Sofia Lundberg: Ein halbes Herz

So ganz passt dieser Roman nicht zu den oberen beiden. Dieser ist nämlich ein echter Roman, ohne Bezug zu einer realen Person. Aber ich möchte ihn euch trotzdem vorstellen. Auch hier geht es um eine Fotografin. Eine erfolgreiche in New York. Elin lebt mit Mann und Tochter zusammen und arbeitet rund um die Uhr. Ihr Arbeitspensum belastet die Familie und es sieht nicht gut aus für ihre Ehe.
Außerdem gibt es ein Geheimnis. Elin ist in Schweden aufgewachsen und davon ahnt ihre Familie nicht das geringste.
Alles gute Zutaten für einen gelungenen Roman. Ich genieße dieses Buch, bin in einem guten Lesefluss und freue mich immer, wenn ich Zeit habe zum Weiterlesen. Das war bei den oberen Büchern definitiv nicht der Fall. Erinnert ihr euch an „Das rote Adressbuch“? Wenn euch das gefallen hat, mögt ihr „Ein halbes Herz“ auch.
Mal was anderes?
Vielleicht brauche ich lesetechnisch gerade ein etwas anderes Genre als ich normalerweise lese? Einfach mal wieder eine gute Familiengeschichte, die in England in einem verwunschenen Cottage spielt und mit einem Geheimnis aufwarten kann? Ich glaube, das versuche ich mal. Aber sicher werde ich weiterhin Bücher über Fotografinnen und auch Fotografen lesen. Könnt ihr mir vielleicht welche empfehlen?

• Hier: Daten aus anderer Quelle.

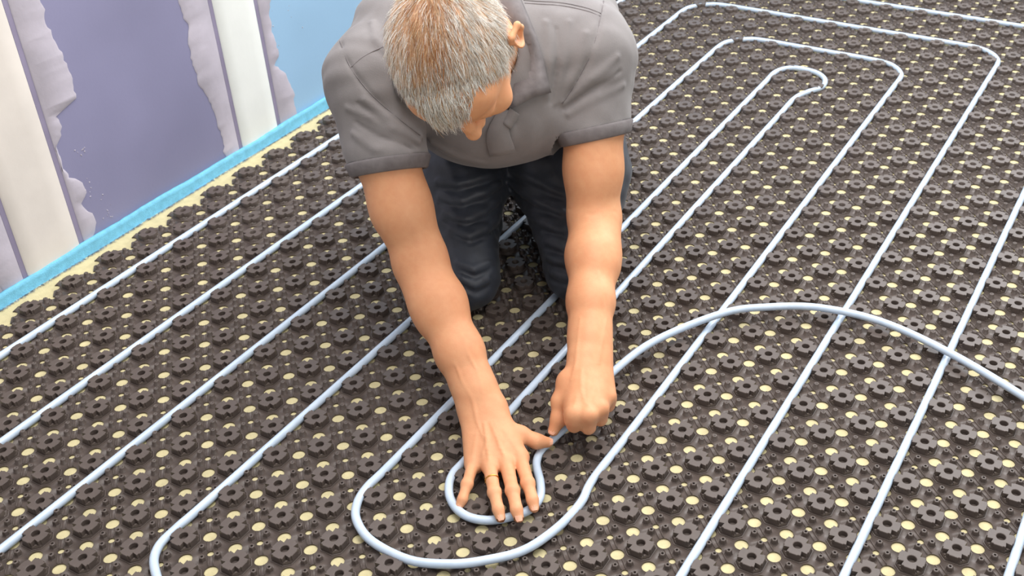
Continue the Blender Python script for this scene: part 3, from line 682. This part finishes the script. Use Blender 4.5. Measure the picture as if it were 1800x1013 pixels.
# --- hair
hv = Vol(HC - .16, HC + .16, .003)
hv.ell(hd(-.002, -.006, .026), (.0850, .102, .094), HAX, .01)
sl, (X, Y, Z) = hv.block(HC - .16, HC + .16, 0); lx_, ly_, lz_ = [(X - HC[0]) * HAX[i][0] + (Y - HC[1]) * HAX[i][1] + (Z - HC[2]) * HAX[i][2] for i in range(3)]
def hairline(x, y):
    z = np.interp(y, [-.12, -.08, -.04, -.012, .012, .030, .050, .070, .100], [-.075, -.065, -.040, .000, .010, .024, .046, .060, .064])
    return z + (.030 * np.clip((np.abs(x - .004) - .022) / .016, 0, 1) + .004 * np.clip(1 - np.abs(x - .004) / .026, 0, 1)) * np.clip((y - .03) / .02, 0, 1)
hv.f[sl] = np.maximum(hv.f[sl], hairline(lx_, ly_) - lz_ + .004 * np.sin(lx_ * 210) * np.sin(ly_ * 160 + 1))
t = NT('grey_hair'); at_ = t.n('ShaderNodeAttribute', attribute_name='strand'); t.set(Base_Color=at_.outputs['Color'], Roughness=.42); m_hair = t.m
t = NT('hair_roots'); t.set(Base_Color=t.ramp(t.noise(60, 3), (.35, lin(196, 150, 116)), (.65, lin(206, 178, 152))), Roughness=.8); t.bump(t.noise(300, 3), .8, .002); m_root = t.m
cap = link('hair', hv.surface('hair'), m_root, person); cap['label'] = 'short grey hair, brownish on the crown'
N = 21000; g = RNG.normal(size=(N * 3, 3)); g /= np.linalg.norm(g, axis=1)[:, None]
L_ = g * np.array([.081, .100, .092]) + np.array([0, -.006, .026]); keep = L_[:, 2] > hairline(L_[:, 0], L_[:, 1]) + RNG.normal(0, .002, len(L_)); L_ = L_[keep][:N]; nn = L_ - np.array([0, -.006, .026]); nn = nn / np.array([.081, .100, .092]) ** 2; nn /= np.linalg.norm(nn, axis=1)[:, None]
L_ = L_ + nn * np.maximum(0, .002 - vol.sample(HC + L_ @ HAX))[:, None]; sk = vol.sample(HC + L_ @ HAX); L_ = L_ + nn * np.maximum(0, .0015 - sk)[:, None]
whorl = np.array([.006, -.070, .090]); fl = L_ - whorl + np.array([0, .02, 0]); fl[:, 1] += .05 * (L_[:, 2] > .07); fl -= (fl * nn).sum(1)[:, None] * nn; fl /= np.linalg.norm(fl, axis=1)[:, None] + 1e-6
cl = np.sin(L_[:, 0] * 260 + 3 * np.sin(L_[:, 1] * 70)) ; fl[:, 0] += .28 * cl * np.cos(L_[:, 1] * 120) + RNG.normal(0, .16, len(L_)); lift = np.clip(RNG.normal(.34, .16, len(L_)), .05, .85)
front = np.clip((L_[:, 1] - .03) / .05, 0, 1) * np.clip(1 - np.abs(L_[:, 0]) / .055, 0, 1); ln_ = RNG.uniform(.014, .027, len(L_)) * (1 + .22 * front) * (1 - .35 * np.clip((L_[:, 1] - .02) / .04, 0, 1) * (np.abs(L_[:, 0]) > .024))
S = 4; dirn = fl + nn * lift[:, None]; dirn /= np.linalg.norm(dirn, axis=1)[:, None]; pts = [L_]; p = L_.copy(); dd = dirn.copy()
for k in range(S):
    p = p + dd * (ln_ / S)[:, None]; dd = dd - nn * .16 + RNG.normal(0, .05, dd.shape); dd /= np.linalg.norm(dd, axis=1)[:, None]; pts.append(p)
side = np.cross(dirn, nn); side /= np.linalg.norm(side, axis=1)[:, None] + 1e-9; wd = RNG.uniform(.00028, .00055, len(L_)); V = []
for k, q in enumerate(pts):
    w_ = (wd * (1 - .8 * k / S))[:, None]
    for sg, ofs in ((-1, 0), (1, 0), (0, 1)): V.append(q + side * sg * w_ + nn * ofs * w_ * 1.4)
V = np.stack(V, 1); nP = V.shape[1]; Vw = M2W(HC + V.reshape(-1, 3) @ HAX); Q = []
for k in range(S):
    for a, b in ((0, 1), (1, 2), (2, 0)): Q.append((3 * k + a, 3 * k + b, 3 * k + 3 + b, 3 * k + 3 + a))
Q = np.array(Q); Q = (Q[None] + (np.arange(len(L_)) * nP)[:, None, None]).reshape(-1, 4)
hm = mesh_np('hair_strands', Vw, Q.ravel(), np.arange(len(Q)) * 4, True)
brown = np.clip(1.25 - np.abs(L_[:, 0]) / .038, 0, 1) * np.clip((.055 - L_[:, 1]) / .05, 0, 1) * np.clip((L_[:, 2] - .05) / .03, 0, 1); r_ = RNG.random(len(L_))
white = np.array(lin(244, 240, 234)[:3]); grey = np.array(lin(190, 178, 166)[:3]); brn = np.array(lin(176, 118, 72)[:3]); bl = np.array(lin(206, 168, 128)[:3])
colr = np.where((r_ < .62)[:, None], white, np.where((r_ < .86)[:, None], grey, bl)); b2 = RNG.random(len(L_)) < brown * .85; colr = np.where(b2[:, None], np.where((r_ < .6)[:, None], brn, bl), colr) * RNG.uniform(.82, 1.1, (len(L_), 1))
ca = hm.color_attributes.new('strand', 'FLOAT_COLOR', 'POINT'); ca.data.foreach_set('color', np.c_[np.repeat(np.clip(colr, 0, 1), nP, axis=0), np.ones(len(Vw))].astype(np.float32).ravel())
tag(link('hair_strands', hm, m_hair, cap), kind='stuff')
mb = MB()
for sx in (-1, 1):                                                                      # eyebrows
    for k in range(90):
        x = sx * RNG.uniform(.012, .046); b0 = hd(x, 0.0985 - abs(x) * .16 + RNG.normal(0, .0006), .010 + RNG.normal(0, .003)); b1 = b0 + np.array([sx * .006, .0004, .001]) @ HAX + RNG.normal(0, .001, 3); q = len(mb.V)
        mb.V += [M2W(b0 - hz_ * .0004), M2W(b0 + hz_ * .0004), M2W(b1)]; mb.F.append((q, q + 1, q + 2))
tag(link('eyebrow_hair', mb.mesh('eyebrow_hair'), m_root, person), kind='stuff')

Und: Kennt ihr eins von diesen Büchern?

Hallo Astrid,
Mit Interesse habe ich Deine Zusammenstellung gelesen. „ Das Mädchen mit der Leica“ hatte mich angesprochen, nun rutscht es weiter nach hinten.
Mir fiel noch ein Roman ein, der in diese Auflistung passt : „ Die Fotografin“ von William Boyd. Ich habe zwar das Buch noch nicht gelesen, aber nur Positives dazu gehört. Vielleicht kennst Du den Roman.
Liebe Grüße
Ruth
Liebe Ruth,
den Roman von William Boyd habe ich auch gelesen und hier rezensiert. Ein wirklich interessantes Buch, da es die Biografie einer nicht existierenden Fotografin ist. Aber so echt durch abgedruckte Fotos. Dass der Autor diese Bilder alle vom Flohmarkt hatte, musste der Leser erstmal wissen. Dieses Buch kann ich dir wirklich sehr ans Herz legen.
Liebe Grüße
Astrid
Hallo Astrid,
mir ist keines der aufgeführten Bücher bekannt. Auch Ähnliches habe ich bisher noch nicht gelesen. Im Kunstunterricht in der Schule hatten wir zwar auch mal das Thema Fotografie, über die damaligen Lehrbücher sind wir jedoch auch nicht hinausgegangen. Das finde ich im Nachhinein schon etwas schade.
Liebe Grüße
Lisa Marie von https://sonneimherzen.net/
Ich bin gerade über den Blog gestolpert da ich einen Kommentar von dir auf meinem Blog von 2016 angeklickt habe. Verrückt. Ich ich schreib mittlerweile viel über Bücher. „Ein halbes Herz“ rutsch mal auf meine Leseliste. Ich habe vor einiger Zeit mal „The Photographers Wife“ von Nick Alexander gelesen und fand es ganz schön. auf alle Fälle gut zum Weglesen.
Das kenne ich noch nicht. Aber momentan lese ich auch viel zu selten englische Bücher und habe da gar keinen Überblick. Danke für den Tipp.